--- begin ---
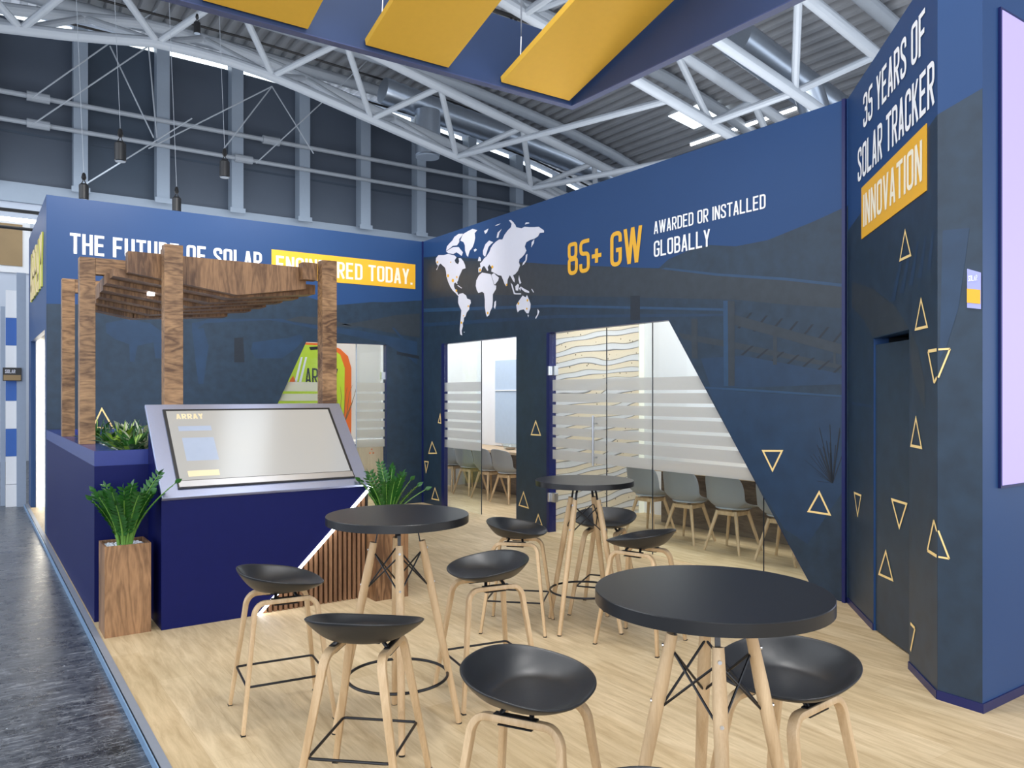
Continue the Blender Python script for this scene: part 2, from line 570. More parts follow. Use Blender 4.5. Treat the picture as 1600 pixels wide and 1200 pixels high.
# ------------------------------------------------------------------ mesh builder
class MB:
    def __init__(s):
        s.v, s.f, s.mi = [], [], []

    def add(s, vs, fs, mi=0):
        b = len(s.v)
        s.v += [tuple(v) for v in vs]
        s.f += [tuple(b + i for i in f) for f in fs]
        s.mi += [mi] * len(fs)
        return s

    def box(s, x0, x1, y0, y1, z0, z1, mi=0, mat=None):
        vs = [Vector((x, y, z)) for z in (z0, z1) for x, y in ((x0, y0), (x1, y0), (x1, y1), (x0, y1))]
        if mat is not None:
            vs = [mat @ v for v in vs]
        return s.add(vs, [(0, 3, 2, 1), (4, 5, 6, 7), (0, 1, 5, 4), (1, 2, 6, 5), (2, 3, 7, 6), (3, 0, 4, 7)], mi)

    def prism(s, pts, off, mi=0):
        """polygon of 3-d points extruded by vector off"""
        n = len(pts)
        off = Vector(off)
        vs = [Vector(p) for p in pts] + [Vector(p) + off for p in pts]
        fs = [tuple(range(n - 1, -1, -1)), tuple(range(n, 2 * n))]
        fs += [(i, (i + 1) % n, n + (i + 1) % n, n + i) for i in range(n)]
        return s.add(vs, fs, mi)

    def flat(s, pts, mi=0):
        return s.add(pts, [tuple(range(len(pts)))], mi)

    def tube(s, path, r, n=8, mi=0, cap=True, closed=False):
        P = [Vector(p) for p in path]
        rs = r if isinstance(r, (list, tuple)) else [r] * len(P)
        rings = []
        up = None
        m = len(P)
        for i, p in enumerate(P):
            a = P[(i - 1) % m] if (i > 0 or closed) else p
            c = P[(i + 1) % m] if (i < m - 1 or closed) else p
            t = (c - a).normalized()
            if up is None:
                up = Vector((0, 0, 1)) if abs(t.z) < 0.9 else Vector((1, 0, 0))
            x = t.cross(up).normalized()
            up = x.cross(t).normalized()
            rings.append([p + (x * math.cos(2 * PI * k / n) + up * math.sin(2 * PI * k / n)) * rs[i] for k in range(n)])
        vs = [v for rg in rings for v in rg]
        fs = []
        rng = m if closed else m - 1
        for i in range(rng):
            j = (i + 1) % m
            for k in range(n):
                fs.append((i * n + k, i * n + (k + 1) % n, j * n + (k + 1) % n, j * n + k))
        if cap and not closed:
            fs.append(tuple(range(n - 1, -1, -1)))
            fs.append(tuple((m - 1) * n + k for k in range(n)))
        return s.add(vs, fs, mi)

    def ribbon(s, path, side, w, h, mi=0):
        """rectangular section swept along path; side = constant lateral direction; w lateral width, h in-plane"""
        P = [Vector(p) for p in path]
        sd = Vector(side).normalized()
        hs = h if isinstance(h, (list, tuple)) else [h] * len(P)
        ws = w if isinstance(w, (list, tuple)) else [w] * len(P)
        vs = []
        for i, p in enumerate(P):
            a = P[max(0, i - 1)]
            c = P[min(len(P) - 1, i + 1)]
            t = (c - a).normalized()
            nn = t.cross(sd).normalized()
            for a1, b1 in ((-1, -1), (1, -1), (1, 1), (-1, 1)):
                vs.append(p + sd * a1 * ws[i] / 2 + nn * b1 * hs[i] / 2)
        fs = []
        for i in range(len(P) - 1):
            for k in range(4):
                fs.append((i * 4 + k, i * 4 + (k + 1) % 4, i * 4 + 4 + (k + 1) % 4, i * 4 + 4 + k))
        fs += [(3, 2, 1, 0), tuple((len(P) - 1) * 4 + k for k in range(4))]
        return s.add(vs, fs, mi)

    def lathe(s, prof, n=32, c=(0, 0, 0), mi=0):
        vs, fs = [], []
        for (r, z) in prof:
            for k in range(n):
                a = 2 * PI * k / n
                vs.append((c[0] + r * math.cos(a), c[1] + r * math.sin(a), c[2] + z))
        for i in range(len(prof) - 1):
            for k in range(n):
                fs.append((i * n + k, i * n + (k + 1) % n, (i + 1) * n + (k + 1) % n, (i + 1) * n + k))
        fs.append(tuple(range(n - 1, -1, -1)))
        fs.append(tuple((len(prof) - 1) * n + k for k in range(n)))
        return s.add(vs, fs, mi)

    def build(s, name, mats, parent=None, smooth=False, loc=None, fixn=True, bevel=0):
        me = bpy.data.meshes.new(name)
        me.from_pydata(s.v, [], s.f)
        if not isinstance(mats, (list, tuple)):
            mats = [mats]
        for m in mats:
            me.materials.append(m)
        me.polygons.foreach_set('material_index', s.mi)
        if fixn:
            bm = bmesh.new()
            bm.from_mesh(me)
            bmesh.ops.recalc_face_normals(bm, faces=bm.faces)
            if bevel:
                es = [e for e in bm.edges if len(e.link_faces) == 2 and e.calc_face_angle(0) > 0.6]
                bmesh.ops.bevel(bm, geom=es, offset=bevel, segments=2, affect='EDGES', profile=0.5)
            bm.to_mesh(me)
            bm.free()
        me.update()
        if smooth:
            me.shade_smooth()
            me.set_sharp_from_angle(angle=math.radians(30))
        o = bpy.data.objects.new(name, me)
        COL.objects.link(o)
        if parent:
            o.parent = parent
        if loc:
            o.location = loc
        return o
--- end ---
* _Written problem_: From the first line above to the line containing "s.v, s.f, s.mi = [], [], []", repeat each line exactly. Pictures stay out.

* _Answer to the task_:
Continue the Blender Python script for this scene: part 2, from line 570. More parts follow. Use Blender 4.5. Treat the picture as 1600 pixels wide and 1200 pixels high.
# ------------------------------------------------------------------ mesh builder
class MB:
    def __init__(s):
        s.v, s.f, s.mi = [], [], []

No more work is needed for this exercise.